Im Großen und Ganzen machen die meisten Journalisten für meinen Geschmack einen ganz ordentlichen Job. Faule Eier gibt es natürlich überall, aber die sind in meinen Augen nicht der Knackpunkt. Das Problem ist der Umgang mit Fehlern, sei es durch unzutreffende Berichterstattung oder falsche Einschätzung der Nachrichtenrelevanz eines Vorfalls.
Wenn nach offensichtlichen Fehlern erst tagelang gemauert oder beschönigt wird, anstatt sich hinzustellen, den Fehler zuzugeben und glaubhaft zu machen, dass man eine Wiederholung versucht zu vermeiden, dann ist das Publikum schnell dabei, Vorsatz zu unterstellen, weil es aussieht, als ob ein Schuldiger versucht, sich der Verantwortung zu entziehen.
Der Vorwuf der Lüge lässt sich (wir hatten es vor langer Zeit schon mal davon) nur durch wiederholte Demonstration des Gegenteils - Wahrhaftigkeit, Zuverlässigkeit und Kritikfähigkeit wieder aus der Welt schaffen. Wenn kein Unfug berichtet wird und man mit unvermeidbaren Fehlern offensiv umgeht, dann - davon bin ich überzeugt - wird die Masse der Leser- oder Zuhörerschaft dies wahrnehmen und honorieren. Einige Unbelehrbare finden sich immer, die gehen dann aber im Rauschen unter.
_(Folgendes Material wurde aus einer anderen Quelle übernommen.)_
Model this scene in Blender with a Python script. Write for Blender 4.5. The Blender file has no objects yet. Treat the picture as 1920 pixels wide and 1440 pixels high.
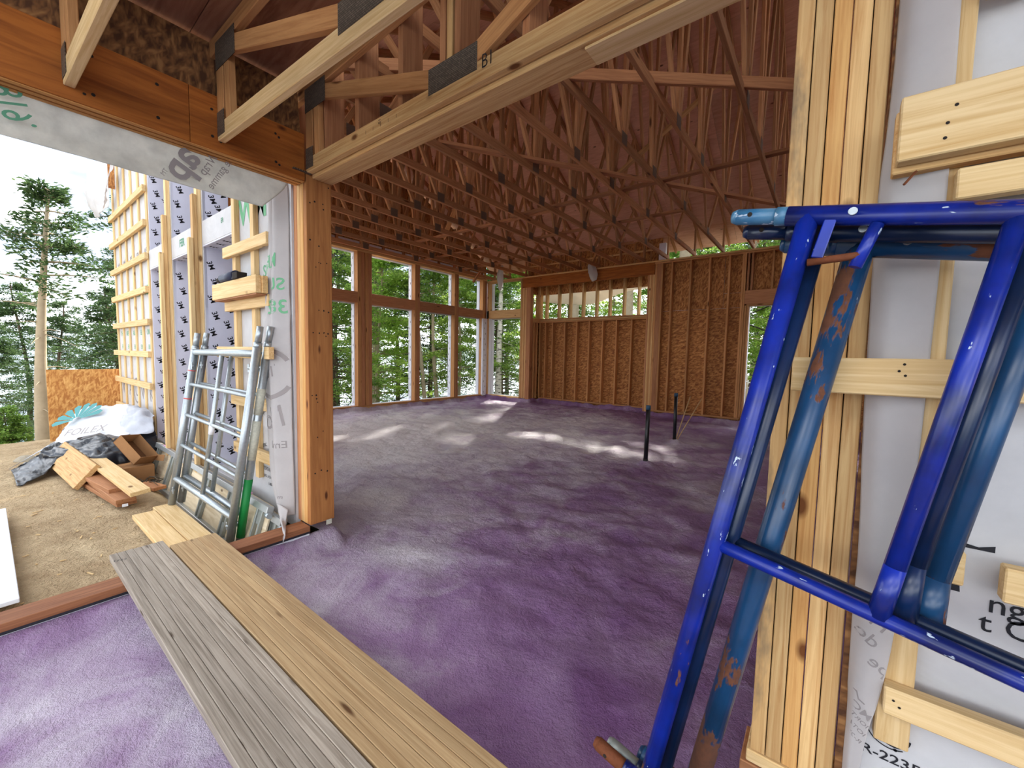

Der zweite Punkt, den die Medienschaffenden vielleicht überhaupt nicht wahrnehmen ist folgender: In den Redaktionen scheint man der Meinung zu sein, dass man Kritiker oder verschiedene Gruppen in der der Bevölkerung kategorisch ungestraft als Rechtspopulisten, Rechtsextremisten, Putin-Freunde, Rassisten, Wutbürger oder ähnliches klassifizieren kann. Man muss aber kein Putin-Freund sein, wenn man nicht gegen Russland in den Krieg ziehen will und ich unterstelle mal, dass die meisten AfD- oder CSU-Wähler keine Faschisten sind, nicht Hitlers Geburtstag feiern und im Traum nicht auf die Idee kämen, gegen Asylbewerber übergriffig zu werden. Auf einige trifft das auch zu, aber eben nicht auf alle. Trotzdem werden sie ohne Unterschied mit ehrabschneidenden Vokabeln belegt.
Die, auf die es nicht zutrifft, sind aufgebracht und wehren sich. Vielleicht habe ich hier selbst eine verzerrte Wahrnehmung aber ich begreife nicht, dass man nicht erkennt, dass es eben vielfach die Leute sind, die man gestern (zumindest aus deren Sicht) zu Unrecht als Nazis bezeichnet hat, die heute "Lügenpresse" zurückschreien. Wie kann man jemanden, der eine abweichende Meinung z.B. in Sachen Zuwanderung vertritt, ohne Hemmung als Rassisten beschimpfen, sich aber im gleichen Atemzug über den Konter mit dem Begriff "Lügenpresse" zutiefst beleidigt fühlen? Da finde ich, könnte man etwas in sich gehen und generell verbal abrüsten. Ich glaube nicht, dass es Aufgabe der Presse ist, für politische Positionen abwertende Labels zu erfinden und diese dann konsequent den Menschen aufzudrücken.
Ich werfe Dir das jetzt nicht persönlich vor, ich glaube nur, dass man seitens der Medien überhaupt nicht versteht, dass die Leute, die man in den Schmutz schreibt, dann eben dementsprechend mit Matsch zurückwerfen.
Das waren, leider nicht besonders schön aufbereitet, meine Gedanken dazu.